We warned last year that Donald Trump’s second term as president would turbo-charge the political right’s burgeoning media-intimidation complex. Republican officials and right-wing billionaires were already trying to secure their political agenda by using their wealth, lawfare, and government power to silence journalists. And Trump, we wrote, using his authoritarian strategies, would force media moguls to choose between the journalistic integrity of the news outlets they oversee and their broader business interests, with the fate of the free press in the balance.
Twelve months later, it is clear that many of these corporate media owners have made their choice: They are damaging celebrated news outlets like CBS and The Washington Post out of some combination of personal preference and political expedience. While journalists at their outlets are still producing important stories that reveal the corruption and malfeasance of the Trump administration, it’s anyone’s guess how long they will be permitted to do so.
Trump has spent the last decade at war with the press.
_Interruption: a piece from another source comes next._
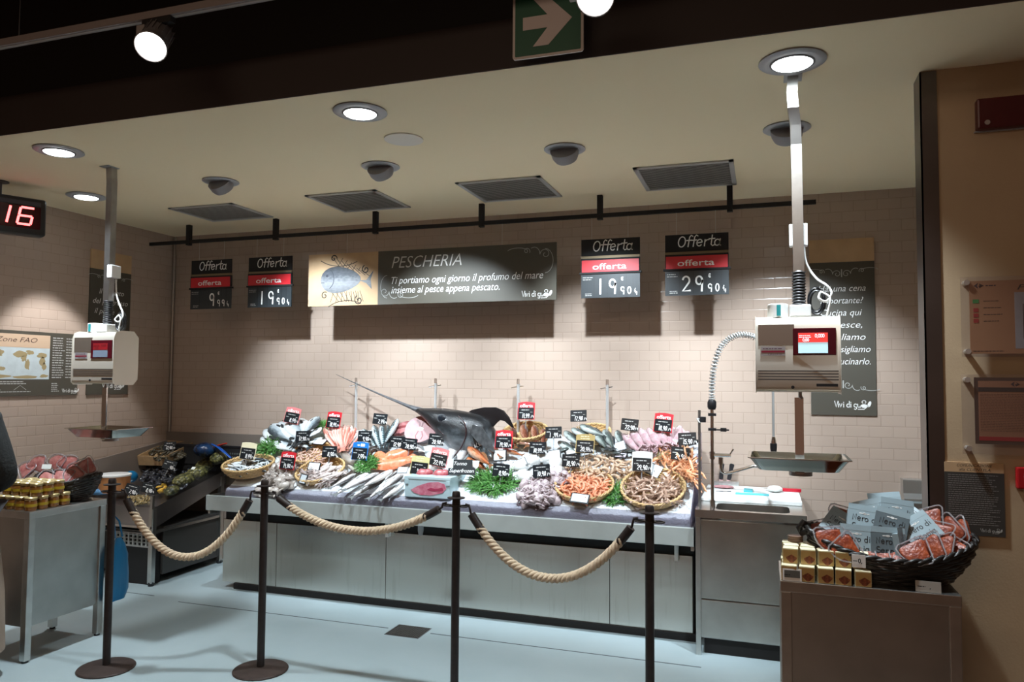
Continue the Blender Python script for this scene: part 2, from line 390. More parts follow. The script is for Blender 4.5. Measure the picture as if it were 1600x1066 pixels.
for nm, x0, x1, y in (('trim_3', 1.23, 2.945, -1.18), ('trim_4', 3.25, 4.95, -1.18), ('trim_5', .55, .95, -1.12)):
    struct(nm, MB().box(x0, x1, y-.004, y+.004, 0, .0012), slot_m)
g = thing('floor_drain', 'square dark metal drain grate set in the grey floor before the counter', 'drain', (3.098, -1.195, 0))
MB().box(-.12, .12, -.103, .103, 0, .002).build('frame', mat('drain_frame', (.16, .16, .16), .5, .6), g)
gb = MB()
for i in range(14): gb.box(-.113+i*.0163, -.113+i*.0163+.008, -.096, .096, .002, .005)
for i in range(12): gb.box(-.113, .113, -.096+i*.0166, -.096+i*.0166+.006, .002, .0045)
gb.build('grating', mat('drain_bars', (.09, .085, .08), .55, .5), g)

# ------------------------------------------------------------ ceiling fittings
GREY = mat('grey_enamel', (.36, .37, .39), .4)
LENS = mat('lamp_lens', (.93, .98, 1.0), .3, emit=14)
def downlight(name, label, x, y, tilt_to=None):
    t = thing(name, label, 'ceiling light', (x, y, H), 0, 'round downlights in the cream ceiling')
    MB().lathe([(.085, -.001), (.132, -.001), (.134, -.006), (.128, -.010), (.090, -.012), (.085, -.010)], 40).build('trim_ring', GREY, t, 40)
    MB().lathe([(.089, -.004), (.089, -.014), (.081, -.016), (.080, -.006)], 32).build('gimbal_ring', mat('dark_enamel', (.10, .10, .11), .4), t, 40)
    MB().lathe([(.080, -.010), (.074, -.019), (.001, -.021)], 32).build('lens', LENS, t, 40)
downlight('downlight', 'lit round recessed downlight in the ceiling above the right hanging scale', 5.431, -2.43)
downlight('downlight', 'lit round recessed downlight near the ceiling centre, left of the flat round speaker', 3.414, -2.45)
downlight('downlight', 'lit round recessed downlight at the ceiling left, nearest the dark fascia', 1.383, -2.413)
downlight('downlight', 'small lit round downlight far left, behind the left scale pole', .583, -1.507)
def gimbal(label, x, y):
    t = thing('gimbal_spotlight', label, 'spotlight', (x, y, H), 0, 'gimbal spotlights turned to the fish wall')
    MB().lathe([(.088, -.001), (.118, -.001), (.120, -.006), (.115, -.010), (.092, -.012), (.088, -.010)], 36).build('trim_ring', GREY, t, 40)
    M = T(0, .01, -.01) @ Rx(math.radians(36))
    MB().lathe([(.001, -.062), (.012, -.064), (.014, -.056), (.046, -.054), (.066, -.046), (.078, -.020), (.082, .02), (.060, .03), (.001, .03)], 24, 0, M @ Rx(PI/12) @ T(0, -.012, 0)).build('lamp_housing', mat('housing_grey', (.25, .24, .25), .5), t, 40)
    MB().lathe([(.052, -.0), (.001, -.002)], 24, 0, T(0, .034, -.012) @ Rx(math.radians(40))).build('lens', LENS, t, 40)
for x, l in ((1.826, 'grey gimbal spotlight leftmost of the four turned to the back wall'),
             (3.042, 'grey gimbal spotlight above the banner, second from left of the four turned back'),
             (4.231, 'grey gimbal spotlight third from left, between the two right ceiling vents'),
             (5.433, 'grey gimbal spotlight partly hidden behind the right scale pole')): gimbal(l, x, -1.555)
sp = thing('ceiling_speaker', 'flat round white speaker grille in the ceiling', 'speaker', (3.425, -1.995, H))
MB().lathe([(.098, -.001), (.108, -.001), (.108, -.007), (.098, -.008)], 36).build('rim', mat('speaker_white', (.72, .68, .60), .5), sp, 40)
MB().lathe([(.098, -.004), (.001, -.006)], 36).build('grille', mat('speaker_grille', (.50, .47, .42), .6, noise=.25, nscale=400), sp, 40)
def vent(label, x0, x1, y0, y1):
    t = thing('ceiling_vent', label, 'vent', ((x0+x1)/2, (y0+y1)/2, H), 0, 'square ceiling vents along the fish wall')
    a, d = (x1-x0)/2, (y1-y0)/2; f = MB()
    for q in ((-a, a, -d, -d+.028), (-a, a, d-.028, d), (-a, -a+.028, -d, d), (a-.028, a, -d, d)): f.box(*q, -.010, -.001)
    f.build('frame', mat('vent_frame', (.50, .50, .49), .4, .3), t)
    MB().box(-a+.02, a-.02, -d+.02, d-.02, -.002, -.0005).build('backing', MATTE, t)
    n = 22
    s = MB()
    for i in range(n):
        y = -d+.03 + (2*d-.06)*(i+.5)/n
        s.box(-a+.028, a-.028, -.0115, .0115, -.0008, .0008, 0, T(0, y, -.008) @ Rx(math.radians(12)))
    s.build('louvre', mat('vent_slats', (.50, .48, .44), .5), t)
vent('dark square ceiling vent at the far left, unlit and darkest of the four', .87, 1.475, -1.012, -.50)
vent('square louvred ceiling vent above the left half of the fish banner', 2.145, 2.725, -1.048, -.49)
vent('square louvred ceiling vent above the right half of the fish banner', 3.335, 3.935, -1.052, -.485)
vent('square louvred ceiling vent at the right, above the 29,90 price sign', 4.54, 5.145, -1.056, -.468)

# track with spotlights in the dark shop ceiling
tr = thing('lighting_track', 'grey ceiling lighting track running across the dark upper left', 'track', (0, -3.08, 3.25))
MB().box(-2, 7, -.018, .018, 0, .034).build('channel', mat('track_grey', (.26, .23, .22), .5), tr)
MB().box(-2, 7, -.006, .006, -.002, 0).build('contact_strip', mat('track_lip', (.38, .33, .30), .4), tr)
for x in (-.5, 1.9, 4.3): MB().cyl((x, 0, .034), (x, 0, 1.05), .004, n=6).build('suspension_wire', BLACK, tr)
def trackspot(label, x, dirv, k):
    t = thing('track_spotlight', label, 'spotlight', (x, -3.08, 3.25))
    MB().box(-.07, .09, -.016, .016, -.028, -.002).build('adapter', MATTE, t)
    d = Vector(dirv).normalized(); up = Vector((0, 0, 1)); xx = up.cross(d).normalized(); yy = d.cross(xx)
    M = basis(xx, yy, d, Vector((.02, -.03, -.115 - .105*k)))
    hb = MB(); hb.lathe([(.001, -.095), (.050, -.095), (.055, -.09), (.060, .02), (.066, .062), (.070, .066), (.066, .070), (.06, .064)], 28, 0, M)
    hb.build('lamp_body', GREYD, t, 40)
    fb = MB()
    for i in range(16):
        a = 2*PI*i/16; fb.box(.052, .062, -.002, .002, -.10, .0, 0, M @ Rz(a))
    fb.build('cooling_fin', GREYD, t)
    MB().lathe([(.062, .0665), (.001, .068)], 28, 0, M).build('lens', LENS2, t, 40)
    MB().box(-.09, -.045, -.028, .028, -.11 - .10*k, -.028).build('driver_box', mat('driver_grey', (.30, .28, .27), .5), t, bevel=.004)
    MB().tube([(-.05, 0, -.03), (-.02, -.01, -.06), (.0, -.02, -.09)], .012, 8).build('arm', GREYD, t, 60)
    return t
GREYD = mat('spot_grey', (.16, .15, .15), .5); LENS2 = mat('track_lens', (1, .98, .95), .3, emit=30)
trackspot('grey track spotlight with a bright white lens, hanging at the upper left', 2.74, (.30, -.62, -.72), 0)
trackspot('glaring track spotlight beside the green arrow sign at the top edge', 4.73, (.14, -.80, -.58), 1)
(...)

He has no regard for free speech, treats all dissent as inherently illegitimate, and uses every available tool to curtail critical journalism. The president’s years of anti-media diatribes have achieved their goal of destroying the credibility of potentially damaging reporting among his supporters, and in his second term, he has backed up those verbal attacks with a flurry of actions.
He and his administration have supplemented or even replaced members of the traditional press corps in favor of MAGA influencers and Trumpist outlets; defunded public media outlets in the U.S. and sought to dismantle them abroad; sued reporters and news outlets for publishing content he dislikes; and terminated rules protecting journalists from prosecutorial scrutiny, while targeting them with retaliatory immigration enforcement.
But Trump’s most unnerving assaults on the press involve his administration's use of state power as leverage against oligarchs who control broadcast and cable news operations and major newspapers. For billionaire owners or top executives at massive multimedia companies, news outlets typically represent a tiny fraction of their overall business interests. And those broader holdings create potential vulnerabilities — like regulatory scrutiny of mergers, federal contracting, and criminal investigations — that an authoritarian president can manipulate to encourage media moguls to cudgel their news outlets into line.
Trump’s strategies resemble those of Victor Orban, the Hungarian autocrat many on the American right take as a model, who has dismantled his country’s independent press and forced the sales of outlets to his allies. Trump's desired result is a cowed journalist corps that will produce Fox News-style propaganda venerating his successes and covering up his corruption and failures.
America’s media oligarchs often resisted Trump’s corrupt abuses of power in his first term, either enduring his attacks without constraining their news outlets or beating his administration in federal court. But in his second term, while some media organizations (including Media Matters) have fought to protect the First Amendment against Trump and his administration, certain wealthy magnates have chosen the path of cowardice, submission, and collaboration.